Under those circumstances, President Obama merely proposed to restore the Low Income Home Energy Assistance program to its pre-2008 oil crisis funding levels.

The assumptions underlying President Obama's proposed funding for this program may turn out to be inaccurate given ongoing events in the Middle East.  Since the historically high oil prices in July 2008, however, Saudi Arabia has intervened several times to keep the price of oil at or below $100 per barrel.  The Saudis have recently pledged to make up any shortfall caused by the current unrest in Libya.  They understand that prices significantly above $100 per barrel would jeopardize the global economic recovery.  Sustained prices at those levels would also result in reductions in oil consumption as efficiency, conservation, and alternative energy sources became more attractive.

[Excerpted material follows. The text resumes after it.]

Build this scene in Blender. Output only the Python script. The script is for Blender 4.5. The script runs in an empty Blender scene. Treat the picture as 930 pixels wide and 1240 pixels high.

Will the Saudis succeed in managing the price of oil?  Unlikely in the long term because growing demand and the absence of significant new supplies will continue to put upward pressure on prices.  But in the short term, it is reasonable to assume that the Saudis will be able to prevent the types of price spikes we saw in 2008.  President Obama's proposed budget allocation for LIHEAP should be sufficient to prevent people from freezing.

What if events in the Middle East spiral out of control and oil prices skyrocket?  The President and Congress will have to revisit the issue and do what they did in 2008 -- provide additional funding for the Low Income Home Energy Assistance program in response to an emergency.  But given the state of our economy and its dependence on oil, that would be only one of many serious challenges.

John Howley
Orlando, Florida


 


Comments

02/28/2011 4:14pm

I think the recent events in the Middle East means it is very likely oil prices will go up significantly.

I wonder how they will come up with additional funding then.